L’auteur de ces lignes, qui écrit de la poésie, dont beaucoup d’amis ont signé la tribune en question et qui déteste que l’on appelle « cafards » ses amis, qui trouve même sinistrement dangereux que de tels mots réapparaissent dans le débat public, qui trouve donc particulièrement injuste le torrent d’insultes qui s’est déversé sur des poètes qui ne donnaient que leur avis, n’a pourtant pas signé la tribune en question.

Il l’a trouvée faible sur la forme et inquiétante sur le fond. Sans autre justification que le sentiment de l’indignation, sans autre attention à la précision du texte que le fait qu’il soit écrit en point médian, dans des phrases pompeuses qu’aucun éditeur signataire de la tribune n’aurait éditées pour sa propre maison, un homme était dénoncé par deux mille poètes, éditeurs, libraires.

Stupéfiante caricature

Quitte à attaquer quelqu’un, autant le faire avec finesse, précision, détachement. L’art de la guerre des idées. Sylvain Tesson est évidemment attaquable. Il n’est ni « prince des poètes » (je crois avoir entendu cette sornette), ni vieux sage. Il tient des propos que l’on peut contester. Il est ambigu et joue de cette ambiguïté. J’aurais par exemple envie de lui poser une question simple qui résume pour moi sa propre contradiction : pensez-vous que « c’était mieux avant », ou pensez-vous que « c’est mieux ailleurs » ? De cette réponse se dessine par exemple une cartographie politique…
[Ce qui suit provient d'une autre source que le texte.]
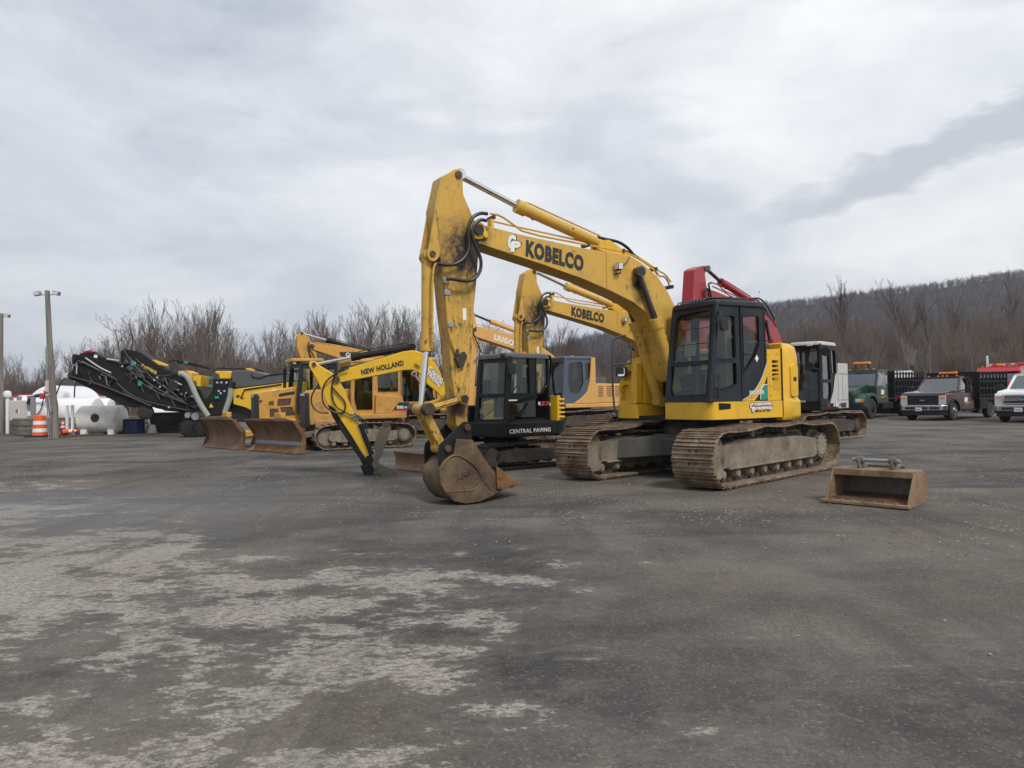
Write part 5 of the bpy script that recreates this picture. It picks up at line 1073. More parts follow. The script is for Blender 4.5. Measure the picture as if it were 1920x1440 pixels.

Polémique il y eut, donc, et ce fut heureux. Rien de pire que l’insignifiance pour la littérature. Que la poésie entre dans le champ de bataille des idéologies n’est pas mauvais. Et si les poètes jouent leur rôle de poètes, c’est-à-dire s’ils parlent et écrivent en tremblant, en faisant attention à l’effet d’un mot, au poids d’une virgule, s’ils sont en politique ces artisans du mot qu’ils sont dans leur texte, cela ne pourra qu’enrichir le débat public, aujourd’hui tombé dans une stupéfiante caricature. Quand ils sont comme tout le monde, hurlant des slogans, renforçant la violence, criant à la démission de la directrice du Printemps des poètes, et l’obtenant, en réalité,  ils se banalisent, et la poésie n’a rien à dire en tant que telle, dans sa lucidité inquiète et attentive.